KYIV, Ukraine —
A team of international inspectors was heading Wednesday to the Zaporizhzhia nuclear power plant in southern Ukraine, where fierce fighting between Ukrainian and Russian forces has raised international concern over a potential accident or radiation leak.
Rafael Grossi, the head of the International Atomic Energy Agency, said he hoped to establish a permanent mission in Ukraine to monitor Europe’s largest nuclear plant.
“These operations are very complex operations. We are going to a war zone. We are going to occupied territory. And this requires explicit guarantees from not only from the Russians but also from the Republic of Ukraine,” Grossi said in the Ukrainian capital of Kyiv before the monitoring mission’s departure.
“We have been able to secure that. … So now we are moving.”
The power plant has been occupied by Russian forces and operated by Ukrainian workers since the early days of the 6-month-old war.
It was recently cut off temporarily from the electrical grid because of fire damage, causing a blackout in the region and heightening fears of a catastrophe in a country haunted by the 1986 Chernobyl nuclear disaster.
Ukrainian Energy Minister German Galushchenko said Kyiv was seeking international assistance to try to de-militarize the area.

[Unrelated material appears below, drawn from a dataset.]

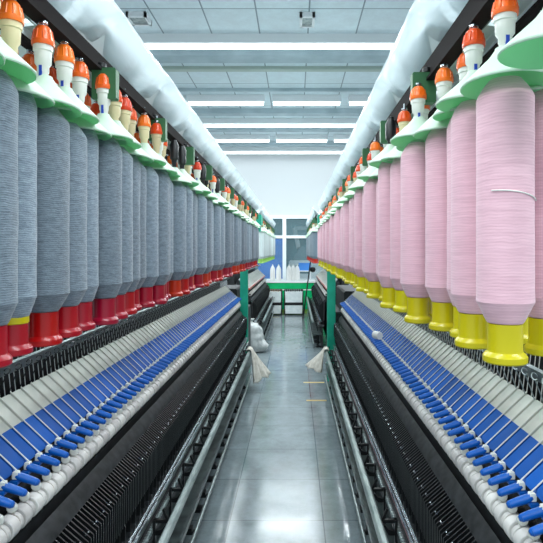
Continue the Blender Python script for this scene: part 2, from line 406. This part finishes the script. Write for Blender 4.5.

“We think that the mission should be a very important step to return [the plant] to Ukrainian government control by the end of the year,” Galushchenko told the Associated Press. “We have information that they [the Russians] are now trying to hide their military presence, so they should check all of this.”
The Zaporizhzhia plant is a vital source of energy for Ukraine and remains connected to the country’s power grid. Ukraine and Russia accuse each other of shelling the wider region around the facility, and the risks of an accident are so severe that officials have begun distributing anti-radiation iodine tablets to nearby residents.
Grossi met Tuesday with Ukrainian President Volodymyr Zelensky to discuss the IAEA mission, which is expected to last several days. The inspectors from the IAEA, a United Nations body, are expected to reach the Zaporizhzhia region, 280 miles southeast of the Ukrainian capital, later Wednesday.